Heidegger and Derrida: Facts and Interpretations

Some place else I had written:
"Luc Ferry and Renaut in their French Philosophy of the Sixties, An Essay on Antihumanism, do not single Heidegger out, but they include him as one of the anti-humanists, saying for Heidegger (and Derrida) there are no facts, only interpretations.  We are not to use our  minds to reason – we are not to seek to be rational.  We are to seek authenticity."
            Of course I was overly brief here and subject to misinterpretation.  One thing Ferry and Renaut do not do is "summarize"; which may confuse some.   They use different words than are commonly associated with the various philosophers they discuss -- but then "words" cannot summarize.  And Putting things in "different words" often has some sort of advantage.  "Summarize" Derrida's "deconstruction" using different words, for example -- or Bultmann's "demythologizing."  They move away from something some people like to think of as "facts" and into the realm of "interpretation."  Do Bultmann and Derrida do this using "reason"; well yes in the sense that they use their minds to come up with these concepts (with the help of Heidegger), but they don't emphasize "reason" as the grounding for their leap.  They are not "rationalists." 

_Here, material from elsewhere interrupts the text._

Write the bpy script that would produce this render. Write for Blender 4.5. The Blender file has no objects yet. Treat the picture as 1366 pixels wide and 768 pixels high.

And one of the things that makes Heidegger so interesting (or frustrating) is that one can find him saying different and contradictory things in different places.  Stephen Hicks ( ) sees Leo Strauss and subsequently Allan Bloom as having been influenced by Heidegger.  He didn't say what he meant, but I can see that Bloom's emphasis in the "Western Tradition" sounds very like Heidegger's emphasis on the "German Tradition." 
But in another place I can see Al Gore and Ted Kaczynski as perhaps drawing inspiration.
Ferry and Renaut wouldn't disagree with Black ( ) and Hicks in seeing Heidegger as providing multiple sorts of inspiration.  Their concern was that in France prominent philosophers, not just Heidegger and Derrida, were providing inspiration for moving more and more away from "Humanism" -- Humanism in the sense of "man the subject," man who as an individual does things, makes decisions, chooses.  Choice is being taken from him and invested in some organization or concept. Heidegger believed that Individualism was a false standard for life.  How can the modern Frenchman, influenced by Heidegger not feel anxious and alienated?
And of what use was "reason" when Heidegger was able to advocate a replacement for it – a type of intellectual Gleichschaltung?  This is one of the places that some thinkers are seeing an association between his philosophy and Totalitarianism.  Do not trust your own reason.  Instead listen to the ubermensche and then "go along."  And indeed it was a huge “blunder” for Heidegger to urge them to follow the “leader” then in power in Germany.